Правительство Гренландии переименовано в «Наалаккерсуисут»
Впрочем, в последний год об этом ледяном безмолвии, ставшем приютом для 58 тысяч человек, вспоминали часто. Вернемся в 21 июня, которое стало красной датой календаря для эскимосов-инуитов и всех переселенцев в эти суровые края. В этот день чудо-остров обрел ключевые признаки будущего суверенитета (см. «Еще автономнее…» – №6(34), 2009), надорвав пуповину, связывающую его с 1721 года с датским королевством.
Таковы последствия проведенного 25 ноября прошлого года референдума, в ходе которого три четверти жителей этой остающейся формально заморской территорией Дании подали свой голос за широкую автономию. Напомним, что в итоге гренландцы получили право оприходовать доходы от разработки и добычи полезных ископаемых и выстраивать отношения с другими государствами. В общем и целом, им переданы административные полномочия в 32 сферах жизнедеятельности (см. «Гренландия готова к одиночному свободному плаванию» – №12(28), 2008).
Торжественную церемонию 21 июня почтили посланцы 17 государств, с интересом наблюдавших, как датская королева Маргрете Вторая (ее предшественница Маргрете Первая царствовала в раннем средневековье), облаченная в традиционный эскимосский костюм (включавший шорты из тюленьего меха) передавала документ о самоуправлении председателю местного законодательного собрания. Как заметил корреспондент «Нью-Йорк таймс», права автономии для гренландцев, которые «могут ощущать себя второсортными гражданами Дании», укрепляют «чувство национальной гордости, о существовании которого местные даже и не подозревали».

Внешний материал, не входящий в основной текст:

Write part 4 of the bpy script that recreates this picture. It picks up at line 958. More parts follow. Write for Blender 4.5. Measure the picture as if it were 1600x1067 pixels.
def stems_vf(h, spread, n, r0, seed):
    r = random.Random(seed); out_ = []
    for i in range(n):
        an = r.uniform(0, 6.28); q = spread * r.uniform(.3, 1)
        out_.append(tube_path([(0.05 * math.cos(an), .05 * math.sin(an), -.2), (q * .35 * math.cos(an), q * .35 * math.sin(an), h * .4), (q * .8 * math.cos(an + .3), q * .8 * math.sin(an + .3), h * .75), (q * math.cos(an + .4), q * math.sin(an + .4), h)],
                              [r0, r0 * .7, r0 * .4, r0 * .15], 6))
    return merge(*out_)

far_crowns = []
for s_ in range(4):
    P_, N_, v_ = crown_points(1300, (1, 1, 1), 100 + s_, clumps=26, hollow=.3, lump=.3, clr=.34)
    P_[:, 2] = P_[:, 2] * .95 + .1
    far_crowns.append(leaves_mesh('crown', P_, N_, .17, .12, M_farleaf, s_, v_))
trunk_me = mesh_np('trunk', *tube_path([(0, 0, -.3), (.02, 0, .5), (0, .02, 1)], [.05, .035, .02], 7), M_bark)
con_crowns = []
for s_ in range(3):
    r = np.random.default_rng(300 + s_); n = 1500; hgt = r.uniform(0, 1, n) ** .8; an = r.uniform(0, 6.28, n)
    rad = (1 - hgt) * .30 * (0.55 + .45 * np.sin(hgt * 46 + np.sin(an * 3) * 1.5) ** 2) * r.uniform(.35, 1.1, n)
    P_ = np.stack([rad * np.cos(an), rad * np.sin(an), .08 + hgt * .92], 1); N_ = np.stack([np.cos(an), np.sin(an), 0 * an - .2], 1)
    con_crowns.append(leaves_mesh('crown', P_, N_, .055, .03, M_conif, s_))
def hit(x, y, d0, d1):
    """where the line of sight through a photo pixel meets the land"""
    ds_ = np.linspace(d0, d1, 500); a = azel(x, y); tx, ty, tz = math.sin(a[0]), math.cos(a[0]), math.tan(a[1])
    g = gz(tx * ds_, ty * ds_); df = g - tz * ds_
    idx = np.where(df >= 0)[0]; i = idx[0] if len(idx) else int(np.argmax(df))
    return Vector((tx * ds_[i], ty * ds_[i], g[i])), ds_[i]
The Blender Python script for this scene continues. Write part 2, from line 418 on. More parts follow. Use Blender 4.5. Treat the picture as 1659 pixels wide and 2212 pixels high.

Петер Ловстром, 28-летний сотрудник художественного музея в административном центре острова городе Нууке, утверждает вполне логично, что никаких дурных мыслей и недобрых чувств в отношении Дании как метрополии никто из островитян не испытывает. Причиной тому и корректная политика, проводившаяся Копенгагеном, и интенсивные торгово-финансовые связи, и субсидии, и повсеместные смешанные браки. «Мы все ладим. Мы должны ладить, – говорить Ловстром. – Единственное, что изменилось – я теперь ощущаю себя чуть больше гренландцем».
Белой завистью исходил на торжествах Марианн Балто, вице-председатель парламента народности сами, проживающих в норвежской Лапландии, признавшийся, что «они (гренландцы) ушли намного дальше, чем мы… но их успех внушает нам, сами, надежду». Мысли о счастливо обретенной независимости посещали, должно быть, и президента Исландии Олафура Рагнара Гримсона, вспомнившего о том, как в 1944 его остров выскользнул из-под датского владычества и обрел полноценный суверенитет.
Бравурная тональность угадывалась и в голосе харизматичного премьер-министра Гренландии Куупика Клейста: «Новые отношения будут построены на равенстве». Он сравнивал прежний формат отношений с ситуацией, когда в семье жена верховодит, а муж затюкан донельзя. «Отныне, – радуется Клейст, – у мужа появилось столько же прав, сколько у жены».
Доля правды в том есть: отныне гренландцы, с точки зрения международного права, превратились в самостоятельную нацию. Официальным языком признан не датский, а один из диалектов инуитского – «калааллисут». И потому правительство Гренландии стали именовать «Наалаккерсуисут».
Кто будет спорить, что эти милые родовые признаки взрослой жизни будут тешить самолюбие шести десятков тысяч островитян. И служить занятной темой для разговоров долгими темными вечерами, когда будут исчерпаны другие сюжеты. Такие как хроническая безработица, бытовой алкоголизм, семейное рукоприкладство и, возможно, функционирование светофоров, которых на острове целых два – они украшают центральную улицу Нуука.